La fluorescence de nanorubans de graphène (GNR) synthétisés sur une surface métallique est étudiée avec une résolution spatiale sub-nanométrique en utilisant un microscope à effet tunnel (STM). L’émission de lumière observée implique des états topologiques qui se comportent comme des centres fluorescents localisés aux extrémités des GNR.

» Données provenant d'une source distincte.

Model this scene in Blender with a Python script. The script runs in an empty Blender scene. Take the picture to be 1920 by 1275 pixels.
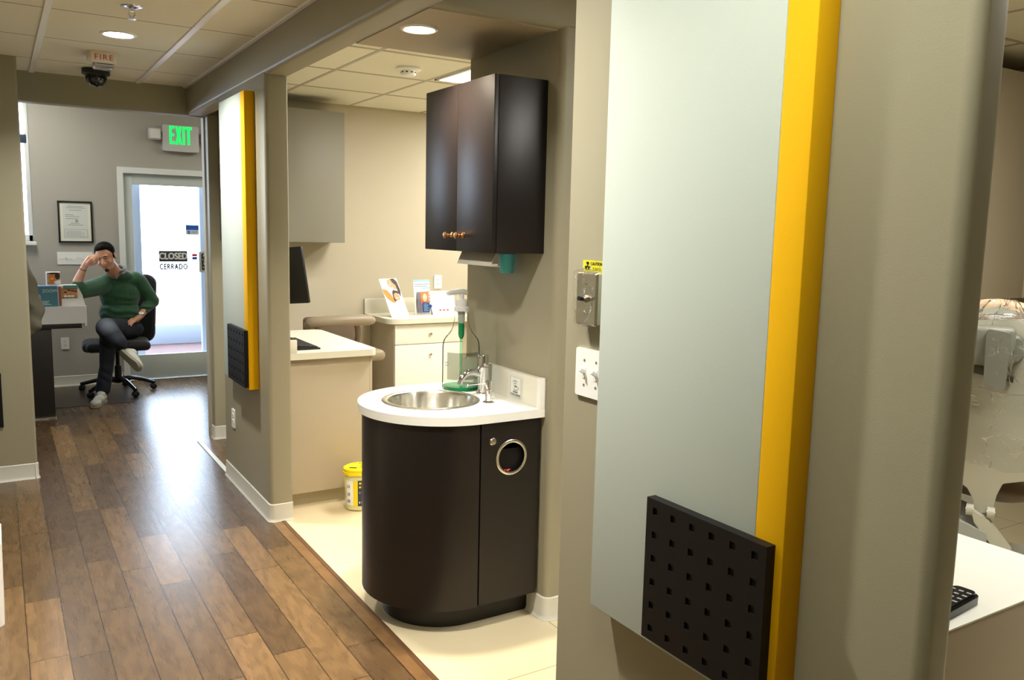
import bpy, bmesh, math, random
from mathutils import Vector, Matrix, noise
random.seed(7)
PI = math.pi
sc = bpy.context.scene
COL = sc.collection
H = 1.6

# ------------------------------------------------------------------ materials
def lin(c):
    return tuple(((v / 255) / 12.92 if v / 255 <= .04045 else ((v / 255 + .055) / 1.055) ** 2.4) for v in c) + (1,)

MATS = {}
def nodes_of(m):
    m.use_nodes = True
    return m.node_tree.nodes, m.node_tree.links
def mat(name, col, rough=.5, metal=0, bump=0, bscale=200, spec=.5, emis=None, estr=0, coat=0, var=0, vscale=3, trans=0, ior=1.45, alpha=1, sheen=0):
    if name in MATS:
        return MATS[name]
    m = bpy.data.materials.new(name)
    n, l = nodes_of(m)
    b = n['Principled BSDF']
    c = lin(col) if isinstance(col, tuple) else col
    b.inputs['Base Color'].default_value = c
    b.inputs['Roughness'].default_value = rough
    b.inputs['Metallic'].default_value = metal
    b.inputs['Specular IOR Level'].default_value = spec
    b.inputs['Coat Weight'].default_value = coat
    b.inputs['Transmission Weight'].default_value = trans
    b.inputs['IOR'].default_value = ior
    b.inputs['Alpha'].default_value = alpha
    b.inputs['Sheen Weight'].default_value = sheen
    tc = n.new('ShaderNodeTexCoord')
    if emis:
        b.inputs['Emission Color'].default_value = lin(emis)
        b.inputs['Emission Strength'].default_value = estr
    if bump:
        t = n.new('ShaderNodeTexNoise'); t.inputs['Scale'].default_value = bscale; t.inputs['Detail'].default_value = 4
        bp = n.new('ShaderNodeBump'); bp.inputs['Strength'].default_value = bump; bp.inputs['Distance'].default_value = .002
        l.new(tc.outputs['Object'], t.inputs['Vector']); l.new(t.outputs['Fac'], bp.inputs['Height']); l.new(bp.outputs['Normal'], b.inputs['Normal'])
    if var:
        t = n.new('ShaderNodeTexNoise'); t.inputs['Scale'].default_value = vscale; t.inputs['Detail'].default_value = 5
        r = n.new('ShaderNodeMapRange'); r.inputs['From Min'].default_value = .3; r.inputs['From Max'].default_value = .7
        r.inputs['To Min'].default_value = 1 - var; r.inputs['To Max'].default_value = 1 + var
        h = n.new('ShaderNodeHueSaturation'); h.inputs['Color'].default_value = c
        l.new(tc.outputs['Object'], t.inputs['Vector']); l.new(t.outputs['Fac'], r.inputs['Value']); l.new(r.outputs['Result'], h.inputs['Value'])
        l.new(h.outputs['Color'], b.inputs['Base Color'])
    MATS[name] = m
    return m

def glass_mat(name, tint=(255, 255, 255), refl=.08, rough=0.0, bump=0, bscale=20):
    """thin pane: mostly transparent with a fresnel reflection"""
    m = bpy.data.materials.new(name); n, l = nodes_of(m)
    for x in list(n): n.remove(x)
    out = n.new('ShaderNodeOutputMaterial'); mix = n.new('ShaderNodeMixShader')
    tr = n.new('ShaderNodeBsdfTransparent'); gl = n.new('ShaderNodeBsdfGlossy'); lw = n.new('ShaderNodeLayerWeight')
    tr.inputs['Color'].default_value = lin(tint); gl.inputs['Roughness'].default_value = rough
    lw.inputs['Blend'].default_value = refl
    l.new(lw.outputs['Fresnel'], mix.inputs[0]); l.new(tr.outputs[0], mix.inputs[1]); l.new(gl.outputs[0], mix.inputs[2])
    if bump:
        tc = n.new('ShaderNodeTexCoord'); t = n.new('ShaderNodeTexNoise'); t.inputs['Scale'].default_value = bscale; t.inputs['Detail'].default_value = 6; t.inputs['Distortion'].default_value = 1.2
        bp = n.new('ShaderNodeBump'); bp.inputs['Strength'].default_value = bump; bp.inputs['Distance'].default_value = .02
        l.new(tc.outputs['Object'], t.inputs['Vector']); l.new(t.outputs['Fac'], bp.inputs['Height']); l.new(bp.outputs['Normal'], gl.inputs['Normal']); l.new(bp.outputs['Normal'], lw.inputs['Normal'])
    l.new(mix.outputs[0], out.inputs[0])
    return m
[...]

Depuis leur première synthèse, les nanorubans de graphène (GNR) ont suscité un intérêt considérable dans les communautés des nanosciences et nanotechnologies en raison de propriétés physiques uniques liées à leur topologie. En effet, la conformation spécifique de leurs bords est à l’origine d’états électroniques singuliers qui, à leur tour, conduisent à des propriétés de transport ou magnétiques particulières. Plusieurs études théoriques traitent en détail de la façon dont les propriétés optiques des GNR peuvent être avantageusement contrôlées par des variations à l’échelle atomique de leur largeur, de leur longueur et de la forme de leurs bords. Toutefois, les expériences portant sur les propriétés de fluorescence des GNR sont rares et limitées à des mesures d’ensemble dominées par l’émission de défauts difficilement contrôlables. De fait, les propriétés d’émission des GNR restent un territoire essentiellement inexploré.
Dans un article publié dans Science, une équipe de l’Institut de Physique et de Chimie des Matériaux de Strasbourg (IPCMS – CNRS – Unistra) en collaboration avec un collègue de l’Institut des Sciences Moléculaires d’Orsay (ISMO – CNRS – Université Paris-Saclay) a développé une nouvelle méthode expérimentale permettant d’étudier les propriétés de fluorescence de GNR uniques à l’aide d’un microscope à effet tunnel (STM). Leur approche consiste à déplacer un unique ruban à l’aide de la pointe du STM depuis une surface métallique – indispensable à la synthèse du ruban – jusque sur une fine couche isolante qui permet de protéger les propriétés optiques des rubans. Les chercheurs se servent ensuite de la pointe STM pour passer un courant électrique très faible à travers le GNR. En réaction au passage du courant, les chercheurs ont observé une émission de lumière, qui s’est révélée particulièrement intense quand la pointe est positionnée aux extrémités du ruban. L’étude du spectre d’émission révèle une raie fine à une énergie bien plus faible que celle attendue pour un ruban infiniment long. Sur la base de ces résultats expérimentaux et d’une étude théorique complète, les chercheurs ont pu attribuer cette émission de lumière à des excitons localisés au niveau du bord du ruban du fait sa topologie particulière (dite non-triviale). Les bords du ruban se comportent ainsi comme des centres fluorescents, à l’image de ce qui est observé dans de nombreux matériaux isolants et semi-conducteurs. Un avantage des structures en ruban présentées dans cette étude est que l’on peut adapter le nombre et la position des centres fluorescents par ingénierie chimique, ce qui constitue un moyen efficace d’ajuster le couplage entre centres fluorescents et de contrôler leurs propriétés d’émission classiques ou quantiques. Ainsi, à moyen terme, ces structures devraient trouver leur place au sein de dispositifs optoélectroniques basés sur des briques élémentaires atomiquement plates et robustes ou comme capteurs quantiques accordables de dimension réduite.